For Best Editor (short and long), Best Artist (fan and pro), Best Fan Writer, and Best Zines (semi-pro and fan), I relied entirely on what the finalists provided to the readers’ pack. Among the editors, I leaned toward the Chinese finalists because I think this is their only chance to win. Best Series is a bit of a funny beast. I think it’s a good and necessary category, given the importance of series to fantasy and science fiction, but inevitably it’s also not just recognizing work from one year. Among this year’s six finalists, I had read significant chunks of two, bits of two more, and nothing at all in the other two. I leaned toward what I had read and hoped that readers of other series would balance out my vote if the series I haven’t read are much better.
I usually write separate reviews for each finalist in Best Novella, but I am consolidating a bit this year with just brief notes on the three novella finalists I liked least.
Life Does Not Allow Us To Meet by He Xi, translated by Alex Woodend. Doreen didn’t like it. I didn’t finish it. Sorry.
The Mimicking of Known Successes by Malka Older. I think it was the Watership Down reference that permanently put me out of this story. Sometime in a far-ish future, humanity has destroyed Earth’s ability to support life and the remaining people have escaped to a series of platforms erected in the upper reaches of Jupiter’s atmosphere. (The planet is never called Jupiter, but there’s no interstellar travel, and only one planet answers the description.) They have a material standard of living — and many of the manners — of England in the early 20th century, in a setting that would require technology for gravity control, some kind of shielding against Jupiter’s immense electromagnetic fields, and something to hold a breathable atmosphere around the platforms. To say nothing of the capability for space travel and construction to transport enough earthly creatures for a sustainable settlement out past Mars.
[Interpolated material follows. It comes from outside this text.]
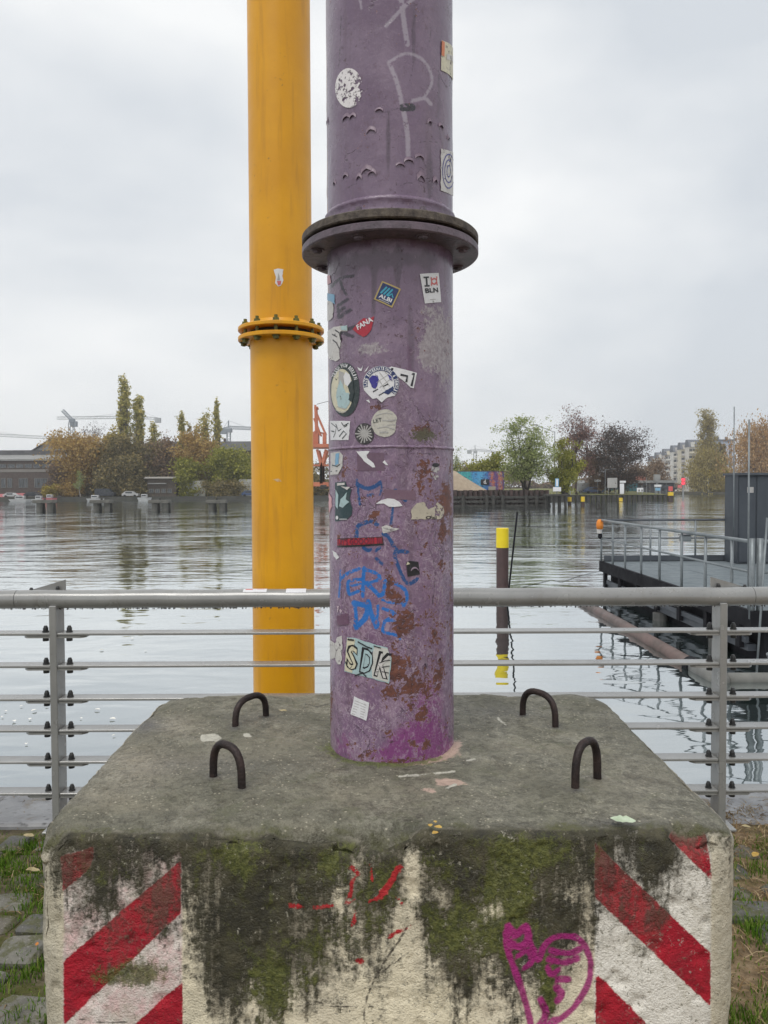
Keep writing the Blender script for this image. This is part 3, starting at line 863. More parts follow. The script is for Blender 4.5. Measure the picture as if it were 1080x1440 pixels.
# ================================================================== PIPES
def pipe_hit(x, y, cx=None, cy=PY, r=PR):
    """unwrapped coordinates (s, z) of the pixel on the purple pipe"""
    cx = PX if cx is None else cx
    d = ray(x, y)
    ox, oy = CAM[0] - cx, CAM[1] - cy
    A = d[0] ** 2 + d[1] ** 2; B = ox * d[0] + oy * d[1]; C = ox * ox + oy * oy - r * r
    disc = B * B - A * C
    t = (-B - math.sqrt(max(disc, 0))) / A
    p = CAM + d * t
    th = math.atan2(p[0] - cx, -(p[1] - cy))
    return np.array((th * r, p[2]))
def wrap(s, z, off, cx=None, cy=PY, r=PR):
    cx = PX if cx is None else cx
    th = np.asarray(s) / r
    return np.stack((cx + (r + off) * np.sin(th), cy - (r + off) * np.cos(th), np.asarray(z) + 0 * th), -1)
Z_LO, Z_LT = BZ - .02, 2.2275
Z_UB, Z_UT = 2.2785, 6.0
def pipe_mesh(z0, z1, step, dense):
    ns = 300 if dense else 96
    zz = np.arange(z0, z1 + step * .5, step)
    th = np.linspace(0, 2 * np.pi, ns, endpoint=False)
    T, Z = np.meshgrid(th, zz)
    P = np.stack((PX + PR * np.sin(T), PY - PR * np.cos(T), Z), -1).reshape(-1, 3)
    I = np.arange(T.size).reshape(T.shape); J = np.roll(I, -1, axis=1)
    Fq_ = np.stack((I[:-1], J[:-1], J[1:], I[1:]), -1).reshape(-1, 4)
    nrm = np.stack((np.sin(T), -np.cos(T), T * 0), -1).reshape(-1, 3)
    return P, Fq_, nrm
zc = lambda l, sc_, ox, oy: [(ox + a / sc_, oy + b / sc_) for a, b in l]
ST = {}
k6 = lambda l: zc(l, 7.448, 455, 770)
ST['blue'] = [(k6(p), w_ / 7.448) for p, w_ in (
    ([(180, 240), (170, 400), (160, 520)], 18), ([(375, 222), (260, 265), (180, 325)], 34), ([(400, 330), (275, 350), (255, 380), (262, 470), (285, 490), (400, 440)], 34),
    ([(262, 405), (330, 395), (392, 375)], 24), ([(425, 215), (415, 360), (410, 510)], 38), ([(430, 225), (545, 268), (592, 322), (500, 362), (430, 372)], 34), ([(430, 365), (510, 430), (585, 505)], 42),
    ([(585, 505), (625, 480), (648, 350)], 42), ([(648, 362), (740, 372), (850, 440), (874, 530), (838, 612)], 36), ([(618, 548), (700, 578), (830, 580)], 28),
    ([(318, 580), (342, 700), (332, 840)], 36), ([(318, 580), (400, 600), (462, 620), (430, 742), (345, 835)], 56), ([(400, 780), (440, 740)], 60),
    ([(468, 565), (500, 690), (555, 830)], 50), ([(552, 830), (570, 610)], 30), ([(620, 640), (738, 680), (720, 720), (640, 775)], 34), ([(640, 770), (740, 770), (800, 890), (802, 960)], 32), ([(640, 775), (620, 880), (720, 905), (800, 935)], 32), ([(540, 770), (560, 800)], 60))]
k4 = lambda l: zc(l, 8.724, 455, 625)
ST['navy'] = [(k4(p), w_ / 8.724) for p, w_ in (
    ([(405, 430), (425, 560), (445, 740)], 30), ([(415, 495), (520, 535), (600, 530), (690, 470)], 48), ([(700, 450), (712, 540), (690, 620)], 26), ([(545, 625), (600, 618)], 40),
    ([(770, 590), (840, 600), (880, 560)], 44), ([(840, 620), (950, 650), (1010, 690)], 40), ([(850, 770), (830, 980)], 34),
    ([(405, 1130), (415, 1010), (500, 965), (590, 945), (660, 985)], 50), ([(490, 1265), (540, 1300), (580, 1290)], 46), ([(640, 1310), (690, 1265)], 36),
    ([(730, 1100), (790, 1130), (850, 1230), (905, 1310)], 46), ([(880, 1330), (960, 1310), (1030, 1320)], 48), ([(870, 1360), (910, 1480), (960, 1600), (1020, 1700), (1080, 1700), (1150, 1650)], 44), ([(650, 1400), (720, 1470)], 40))]
ST['dark'] = [(p, w_) for p, w_ in (
    ([(466, 403), (474, 395), (484, 390), (497, 388)], 4.2), ([(478, 392), (482, 405), (487, 414)], 4), ([(475, 430), (481, 426), (489, 421)], 4.5), ([(475, 429), (476, 447)], 4), ([(478, 437), (484, 433)], 5), ([(478, 446), (486, 440), (493, 436)], 5),
    ([(490, 463), (501, 459)], 5.5), ([(474, 465), (484, 469), (496, 473)], 5), ([(476, 466), (479, 478)], 4))]
ST['grey'] = [(p, w_) for p, w_ in (
    ([(562, -20), (568, 30), (573, 62)], 7), ([(543, 36), (562, 16), (586, -6)], 5), ([(547, 88), (558, 115), (566, 150)], 6), ([(568, 158), (573, 190), (574, 218)], 6.5), ([(546, 88), (570, 75), (592, 82), (605, 100), (607, 118), (597, 136)], 4), ([(580, 142), (597, 138), (606, 146)], 5), ([(478, -5), (504, -2), (508, 12)], 3))]
ST['crkp'] = [(p, 2.4) for p in ([(530, 157), (545, 157), (556, 154), (566, 150)], [(546, 158), (547, 190), (546, 240)], [(486, 170), (490, 165), (499, 163)], [(513, 246), (517, 239), (526, 240), (528, 246)], [(563, 234), (574, 226), (580, 221), (592, 222), (599, 236)], [(584, 20), (579, 50), (581, 90), (576, 115)], [(480, 20), (478, 70), (476, 96)],
    [(600, 24), (606, 40), (604, 60)], [(607, 172), (617, 178), (619, 196)], [(577, 202), (600, 199), (616, 200)], [(489, 265), (500, 258), (512, 266)], [(560, 262), (575, 257), (584, 260)], [(524, 373), (526, 410), (522, 440)], [(560, 368), (559, 390)], [(484, 400), (506, 404), (508, 420), (505, 440), (509, 456)], [(553, 438), (554, 449), (562, 452)], [(540, 552), (536, 600)], [(496, 575), (501, 600)], [(578, 560), (590, 585), (604, 640)],
    [(583, 470), (590, 480), (580, 486)], [(560, 640), (590, 637), (622, 640)], [(585, 660), (600, 700), (598, 712)], [(600, 760), (612, 800), (608, 850)], [(488, 790), (480, 830), (484, 860)], [(600, 930), (596, 960), (606, 990)], [(500, 1020), (520, 1040), (512, 1060)])]
ST['tape'] = [([(567, 151), (579, 151)], 11)]
RUST = [(565, 876, 15, 22, .9), (553, 935, 16, 24, .85), (578, 968, 20, 18, .75), (545, 975, 10, 10, .6), (548, 820, 7, 22, .7), (556, 842, 12, 10, .7), (625, 705, 6, 22, 1.1), (623, 748, 6, 16, 1.0), (620, 790, 4, 12, .6), (619, 935, 5, 14, .6), (592, 660, 14, 26, .45), (528, 722, 8, 8, .9), (482, 668, 6, 8, .8), (476, 754, 5, 6, .6), (590, 605, 20, 12, .8), (586, 480, 14, 30, .45), (487, 405, 10, 34, .3), (532, 574, 16, 8, .7), (540, 1030, 12, 12, .55), (465, 1000, 3, 40, .8), (600, 1048, 8, 6, .6), (580, 1045, 5, 6, .5), (590, 1005, 12, 8, .55), (634, 860, 3, 60, .5), (464, 900, 3, 80, .4), (490, 655, 16, 16, .4), (610, 860, 10, 40, .25), (520, 720, 30, 40, .25), (600, 900, 30, 60, .2), (550, 1070, 80, 9, .55), (630, 480, 5, 60, .25), (604, 700, 22, 60, .28), (614, 600, 16, 50, .25), (560, 800, 50, 60, .16), (540, 960, 60, 60, .20), (600, 1000, 36, 50, .22), (500, 790, 30, 40, .15), (616, 960, 8, 20, .4), (612, 900, 8, 14, .4), (633, 700, 4, 90, .45), (497, 1045, 12, 10, .4), (520, 1055, 16, 8, .4)]
PASTE = [(612, 475, 20, 38, 1.0), (628, 500, 14, 50, .8), (600, 500, 14, 22, .7), (520, 490, 24, 12, .8), (478, 495, 12, 30, .4), (610, 560, 24, 40, .15), (605, 780, 24, 70, .35), (620, 880, 18, 80, .35), (605, 435, 16, 10, .4), (480, 830, 14, 50, .2)]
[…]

Ostensibly the people have been away from Earth for so long and have forgotten so much that their academics debate basic facts about how ecosystems worked, but one character describes a book that’s clearly Watership Down as if it might be a key to unlocking crucial lost knowledge. The plot is a possible murder mystery that’s tied into academic politics that are vicious because they turn out not to have low stakes after all. I couldn’t believe in the setting, and I could only just barely believe in the characters. I did finish it. (Doreen liked this novella a little bit better, but not a whole lot better.)
Seeds of Mercury by Wang Jinkang, translated by Alex Woodend. When I considered this year’s finalists for Best Short Story, I wrote that the Chinese entries read like representatives of a tradition that had never had the New Wave, which of course that they are. Seeds of Mercury also reads like science fiction of the 1950s or early 1960s (though of course Stranger in a Strange Land dates to 1961, so it’s not as if the mold wasn’t cracking earlier) because it’s about a nifty idea, explored through characters that are more types than individuals, pursued to some kind of resolution. The idea in this novella is that a scientist has created life that isn’t carbon-based, life that needs temperatures higher than any natural environment on Earth but well suited to conditions on Mercury. The story follows, after a fashion, this life’s evolution on fast forward, and its interaction with the traces left by the humans who took them to Mercury. It’s moderately interesting, if predictable once the premises are established. I skimmed a lot, but I finished this one too. (Doreen was kinda meh about it too, though she wound up ranking it higher than I did.)
+++
Hugo voting is now closed, and the winners will be announced on August 11. This is the fourth bit of Hugo-related writing that I have done this year.